Travel-time Magnetoseismology: Successes, Challenges, and Future Directions

Thursday, 4 September 2014: 2:20 PM
Regency Ballroom (Hyatt Regency)
Peter J Chi, University of California Los Angeles, Los Angeles, CA, United States
Abstract:
This paper summarizes the research on travel-time magnetoseismology starting from the inception of the method approximately a decade ago. Like terrestrial seismology that infers information about earthquake hypocenters and the Earth's interior by timing seismic arrivals, travel-time magnetoseismology can identify the start of the magnetic impulse and deduce the structure of magnetospheric density by measuring impulse arrivals at different locations simultaneously.
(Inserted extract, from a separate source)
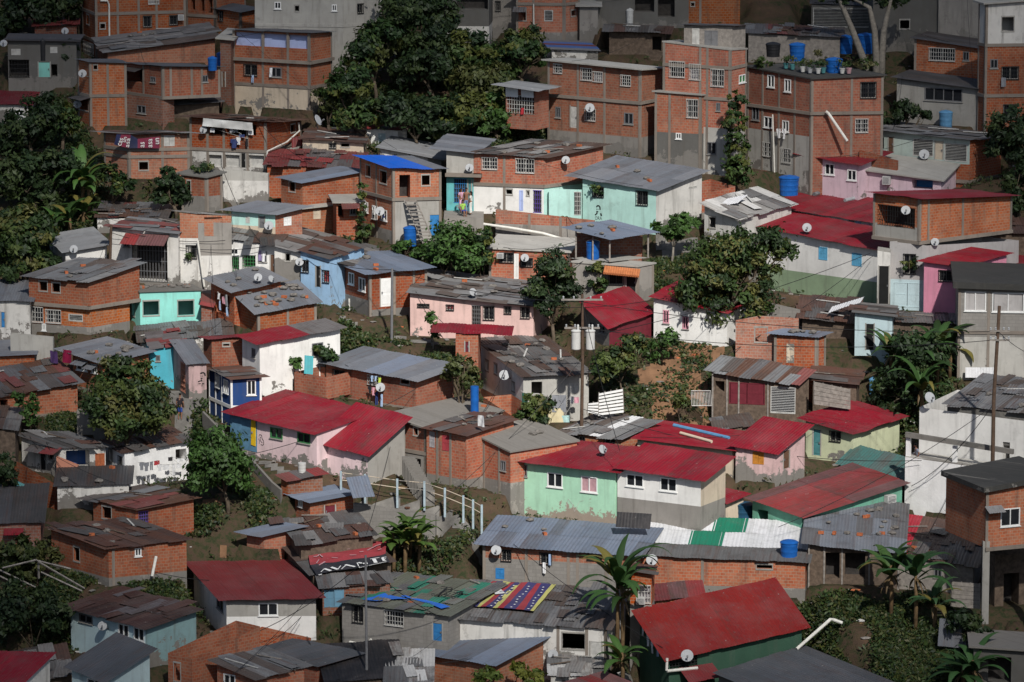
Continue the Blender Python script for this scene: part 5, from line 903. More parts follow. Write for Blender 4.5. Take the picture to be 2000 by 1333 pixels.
for lab, u, vb, bl, pal in [
    ('dark tree under the mint panel house at the left', 60, 300, [(55, 245, 45, 50), (95, 225, 32, 40), (20, 270, 34, 40)], 'dark'),
    ('dark tree beside the corner brick house at the wood edge', 118, 285, [(118, 235, 30, 45), (140, 250, 20, 30)], 'forest'),
    ('dense tree in the middle of the left wood', 70, 400, [(60, 340, 50, 48), (110, 330, 40, 40), (20, 350, 40, 45)], 'dark'),
    ('bushy tree behind the banana plant at the left', 115, 400, [(110, 375, 34, 36), (85, 395, 34, 30)], 'dark'),
    ('mango tree above the whitewashed shed at the left border', 45, 510, [(40, 450, 62, 48), (10, 480, 42, 45), (80, 470, 34, 40)], 'mango'),
    ('round mango tree beside the small white shed', 75, 545, [(55, 510, 44, 32), (95, 515, 24, 30), (15, 525, 30, 30)], 'mango'),
    ('tree standing between the far left houses', 128, 150, [(130, 105, 22, 26), (118, 125, 16, 18)], 'dark'),
    ('green bush below the tarp hung brick house', 345, 405, [(330, 355, 26, 30), (345, 380, 22, 28), (315, 385, 22, 18)], 'dark'),
    ('bush at the banana plants below the tarp house', 215, 375, [(215, 340, 22, 24), (240, 360, 28, 18)], 'forest')]:
    tree('wood_tree', lab, u, vb, bl, pal, group=W2, leaf=.38, dens=70)
W3 = 'far dark trees at the top left'
for i, (lab, u, bl) in enumerate([('far dark tree at the left end of the skyline', 15, [(10, 45, 40, 30), (40, 15, 40, 34)]), ('far dark tree in the middle of the skyline', 80, [(80, 20, 40, 36)]), ('far dark tree beside the tall brick block', 135, [(130, 12, 34, 30)])]):
    tree('wood_tree', lab, u, 60-i*4, bl, 'dark', group=W3, leaf=.42, dens=55)
TR = [('tree', 'big dark mango tree in front of the wide grey roof at the left', 245, 870, [(250, 745, 58, 45), (215, 790, 52, 42), (290, 785, 54, 48), (250, 815, 70, 40), (235, 715, 34, 22)], 'mango'),
 ('tree', 'round dense mango tree beside the washing line', 447, 985, [(425, 890, 58, 56), (405, 925, 44, 36), (452, 915, 42, 42)], 'bright'),
 ('tree', 'big spreading tree in front of the long white house', 1405, 655, [(1420, 505, 62, 50), (1380, 560, 62, 52), (1470, 520, 48, 48), (1440, 590, 66, 44), (1500, 480, 34, 34), (1350, 580, 36, 36), (1535, 490, 24, 20), (1470, 470, 40, 26)], 'mango'),
 ('tree', 'grey green tree between slab roof and long pink house', 1080, 635, [(1085, 530, 42, 40), (1065, 570, 38, 38), (1100, 575, 34, 36), (1060, 600, 20, 20)], 'dark'),
 ('tree', 'thin tree beside the tall blue cylinder tank', 905, 785, [(905, 715, 32, 20), (885, 730, 22, 20), (918, 745, 26, 22)], 'olive'),
 ('bush', 'large round bush at the foot of the outside stair', 885, 535, [(880, 480, 48, 38), (905, 500, 40, 30), (860, 505, 30, 26)], 'bright'),
 ('bush', 'smaller bush right of the round bush below the terrace', 940, 530, [(935, 490, 26, 36), (948, 465, 18, 22)], 'forest'),
 ('bush', 'spiky light bush beside the tilted red roofed shack', 1290, 700, [(1296, 672, 26, 32)], 'bright'),
 ('bush', 'large bush on the dirt slope below the tilted red roof', 1215, 765, [(1200, 705, 40, 32), (1240, 672, 28, 26), (1180, 718, 30, 26)], 'mango'),
 ('bush', 'flowering bush in front of the ruined white house', 1050, 845, [(1048, 795, 32, 28), (1030, 815, 24, 20), (1060, 820, 20, 18)], 'mango'),
 ('bush', 'creeper bush beside the tiled canopy house', 1165, 575, [(1165, 530, 17, 22), (1168, 555, 17, 18)], 'forest'),
 ('bush', 'small bush at the base of the concrete wall with blue barrel', 800, 500, [(790, 485, 24, 16), (815, 495, 16, 12)], 'bright'),
 ('tree', 'bare branched leafy tree over the lilac house at the right', 1770, 245, [(1770, 215, 24, 22), (1745, 228, 28, 16), (1800, 228, 18, 14)], 'dark'),
 ('tree', 'dark tree at the right edge beside the louvred house', 1975, 340, [(1970, 250, 42, 42), (1985, 300, 36, 40), (1950, 290, 24, 30)], 'dark'),
 ('tree', 'dark mass of leaves at the right border below the louvred house', 1990, 400, [(1990, 350, 34, 36), (1985, 395, 26, 28)], 'dark'),
 ('bush', 'leafy bush top rising at the bottom edge before the brick house', 1000, 1345, [(1015, 1310, 36, 24), (960, 1322, 30, 16), (1045, 1325, 22, 16)], 'yellow'),
 ('bush', 'bush growing left of the dark green house', 75, 1120, [(40, 1075, 44, 36), (85, 1090, 34, 34), (30, 1110, 40, 26)], 'olive'),
 ('bush', 'dark undergrowth bush at the left border by the aqua house', 70, 1230, [(50, 1180, 56, 44), (105, 1195, 32, 40), (20, 1215, 40, 30)], 'dark'),
 ('bush', 'dark bush behind the dark roof at the left border', 10, 960, [(8, 915, 24, 34), (15, 940, 20, 22)], 'dark'),
 ('bush', 'small rubber plant beside the cream white house', 572, 735, [(575, 711, 16, 13)], 'bright'),
 ('bush', 'bush beside the alley stair at the cream white house door', 635, 720, [(632, 690, 22, 17), (645, 705, 14, 12)], 'forest'),
 ('bush', 'green bush on the slope under the stilt house', 1890, 1265, [(1880, 1215, 34, 24), (1905, 1235, 28, 20)], 'dark'),
 ('bush', 'lone bush on the dirt slope beside the picket gate', 1330, 805, [(1330, 788, 16, 20)], 'forest')]
for nm, lab, u, vb, bl, pal in TR:
    tree(nm, lab, u, vb, bl, pal, cat=nm, leaf=.32, dens=95, tr=.16 if nm == 'tree' else .07)
tree('papaya_tree', 'umbrella shaped papaya tree with two crowns by the roofless brick yard', 1310, 500, [(1298, 447, 26, 15), (1318, 455, 26, 18), (1342, 430, 24, 16), (1330, 440, 24, 14)], 'bright', trunk='barkpale', tr=.1, leaf=.42, dens=60, gap=.5)
tree('papaya_tree', 'slender papaya tree growing in front of the long pink house', 845, 665, [(842, 622, 16, 10), (848, 650, 9, 14)], 'bright', trunk='barkpale', tr=.05, leaf=.3, dens=60)
tree('creeper', 'green creeper covering the corner of the tall plaster house', 1440, 368, [(1440, 205, 20, 26), (1436, 240, 24, 30), (1442, 280, 26, 34), (1445, 320, 26, 34), (1440, 350, 24, 20)], 'forest', cat='creeper', dens=50, tr=.05)
tree('creeper', 'leafy creeper hanging on the brick annex wall', 706, 470, [(706, 380, 6, 26), (707, 420, 8, 28), (710, 455, 16, 18)], 'forest', cat='creeper', dens=60, tr=.03)
tree('creeper', 'creeper climbing the brick wall at the left border', 62, 830, [(35, 782, 12, 18), (50, 805, 12, 16), (68, 790, 8, 26), (60, 822, 14, 12)], 'bright', cat='creeper', dens=60, tr=.03, back=-.2)
banana('big banana plant in front of the woods at the left', [(160, 405, 332, 12, 2.3), (172, 410, 350, 9, 1.8)], col=(.045, .095, .022))
banana('low banana plants beside the red patched roof', [(110, 440, 425, 9, 1.4), (135, 445, 412, 8, 1.5), (162, 425, 402, 7, 1.4)])
banana('bushy banana clump on the slope below the railing', [(790, 1058, 1036, 11, 1.5), (818, 1060, 1040, 10, 1.4), (768, 1056, 1042, 9, 1.3), (800, 1046, 1022, 9, 1.4)], col=(.055, .10, .02))
banana('tall banana plant with long arching leaves beside the caged window', [(1205, 1255, 1115, 12, 2.9), (1215, 1260, 1150, 9, 2.2)], col=(.035, .08, .022))
banana('young banana plant on the alley floor by the dark green house', [(1215, 1318, 1275, 8, 1.7)])
banana('banana plants in the dark gully beside the grey slab house', [(1790, 760, 690, 11, 2.4), (1830, 740, 665, 11, 2.4), (1760, 740, 690, 9, 2.1), (1855, 720, 660, 9, 2.2), (1800, 800, 745, 9, 2.2), (1740, 720, 680, 8, 1.8)], col=(.03, .065, .018))
banana('banana plant with yellowed leaves below the red striped roof', [(1740, 1190, 1105, 10, 2.5)], col=(.04, .08, .02))
banana('banana plant with thin dry stem before the board shack', [(1788, 1215, 1110, 9, 2.3)], col=(.03, .075, .025))
banana('small banana plant beside the board fence at the right', [(1825, 1215, 1165, 8, 1.7)], col=(.035, .08, .03))
banana('banana plants at the lower right corner', [(1900, 1345, 1290, 10, 2.0), (1880, 1340, 1300, 9, 1.8)], col=(.03, .07, .022))
tree('bush', 'dark leaf mass filling the gully behind the pale green house', 1800, 770, [(1780, 690, 44, 40), (1830, 690, 36, 44), (1760, 740, 44, 40), (1740, 780, 40, 36), (1800, 760, 30, 36)], 'dark', cat='bush', dens=44)
for lab, pts, vb in [('left bare grey trunk rising from the roof garden', [(1690, 125), (1665, 60), (1640, 0), (1630, -40)], 125), ('forked bare grey trunk behind the roof garden', [(1712, 118), (1708, 60), (1698, 15), (1680, 5), (1660, -5)], 118), ('right bare grey trunk leaning outward', [(1722, 112), (1726, 60), (1735, 20), (1745, -30)], 112)]:
    y = gp(1700, 330)[1]-.0 if 0 else HS['rustshed'].X0[1]-1.2; pp = [aty(u, v, y) for u, v in pts]; root = empty('bare_tree', pp[0], lab, 'tree', 'bare trees at the top right'); mb = MB(); p0 = pp[0].copy(); p0[2] -= 3
    mb.tube([p0]+pp, [.3]+[.27-.05*i for i in range(len(pp))], 'barkpale', 8); mb.build('trunk', root, True); B_ = [(aty(pts[-1][0]-40+30*k, -14+NR.randint(-6, 22), y+.3), np.array([1.0, .8, .55])) for k in range(3)]
    P, Nn, L, C = crown_points(B_, GREENS['dark'], .34, 30, .6); leafmesh('crown', P, Nn, L, L*.5, C, root)
# ground cover
def scatter(polys, n, hmax, pal, size):
    PT, CC = [], []
    for poly, w in polys:
        us, vs_ = [p[0] for p in poly], [p[1] for p in poly]; k = int(n*w); u = NR.uniform(min(us), max(us), k*2); v = NR.uniform(min(vs_), max(vs_), k*2); m = inpoly(u, v, poly)
        for a, b in zip(u[m], v[m]):
            p = gp(a, b)
            if vnoise(np.array(p[0]), np.array(p[1]), 1.7, 9) < -.25: continue
            if housed(p[0], p[1]): continue
            z = T(p[0], p[1]); c = np.array(pal[NR.randint(len(pal))]); h = hmax*(1. if w > 1200 else .55)*NR.uniform(.3, 1)*(1+.6*float(vnoise(np.array(p[0]), np.array(p[1]), 2.3, 4)))
            for q in range(7): PT.append((p[0]+NR.randn()*.22, p[1]+NR.randn()*.22, z+h*NR.rand())); CC.append(c*NR.uniform(.65, 1.4))
    PT, CC = np.array(PT), np.array(CC); nn = NR.randn(len(PT), 3)*.6+np.array([0, -.4, .7]); nn /= np.linalg.norm(nn, axis=1, keepdims=True); L = NR.uniform(.7, 1.3, len(PT))*size; return PT, nn, L, CC
GC = [([(620, 150), (1060, 150), (1060, 250), (990, 285), (830, 285), (640, 245)], 1500), ([(0, 190), (150, 200), (200, 330), (240, 400), (190, 460), (0, 560)], 1500), ([(640, 590), (720, 640), (790, 650), (900, 670), (900, 705), (700, 680), (660, 650)], 500), ([(370, 960), (460, 930), (560, 950), (560, 1040), (470, 1050), (380, 1040), (350, 1060)], 300), ([(750, 1000), (920, 1010), (900, 1060), (800, 1110), (760, 1110)], 110), ([(1180, 640), (1430, 660), (1400, 830), (1250, 830), (1180, 760)], 130), ([(1550, 1140), (1850, 1150), (1930, 1200), (1930, 1340), (1740, 1340), (1560, 1250)], 1500), ([(0, 1050), (120, 1060), (300, 1120), (380, 1080), (380, 1180), (140, 1190), (130, 1260), (0, 1240)], 1100), ([(830, 440), (960, 440), (960, 560), (830, 540)], 300), ([(560, 450), (720, 445), (720, 480), (590, 490)], 60), ([(1750, 600), (1880, 640), (1870, 740), (1760, 830), (1700, 780)], 500), ([(100, 780), (160, 800), (150, 830), (100, 830)], 120), ([(1230, 500), (1420, 470), (1330, 560), (1260, 570)], 200), ([(1700, 230), (1810, 215), (1800, 250), (1700, 255)], 150), ([(290, 330), (350, 340), (350, 410), (280, 400)], 200), ([(380, 770), (420, 780), (400, 830), (370, 820)], 60)]
P, Nn, L, C = scatter([(p, k) for p, k in GC], 5., .45, GREENS['forest']+GREENS['grass'], .27); C = C*.85; tag(leafmesh('undergrowth', P, Nn, L, L*.5, C), 'low green undergrowth and weeds covering the slopes between the houses', 'undergrowth', None, 'stuff')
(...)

Observations of sudden impulses have shown that the arrival time of the preliminary impulse is latitude-dependent in a way consistent with the MHD propagation along the so-called Tamao path. The inverse calculation that incorporates the preliminary impulse arrival times at multiple ground locations has deduced a plasmapause location in good agreement with spacecraft observations. The concept of travel-time magnetoseismology has also been applied to the study of substorm onsets, shedding light not only on the signal propagation from the magnetotail to the ionosphere but also on the start time and location in the magnetotail. An important implication from the travel-time analysis of substorm onsets is that, contrary to the common assumption, the onset location in the ionosphere does not necessarily map along the magnetic field to the onset location in the magnetotail. In most likely scenarios, the impulse signal reaches the ionosphere first at low auroral latitude, explaining why auroral intensification usually starts there. Exercising travel-time magnetoseismology in the magnetotail poses significant challenges to modeling the signal propagation in a complex geometry that can vary substantially from one case to another. The concept of the Tamao path, albeit in good agreement with numerical simulations in a dipole geometry, needs validation or revision for magnetotail problems. The paper concludes by suggesting areas where further research is likely to make clear progress in travel-time magnetoseismology.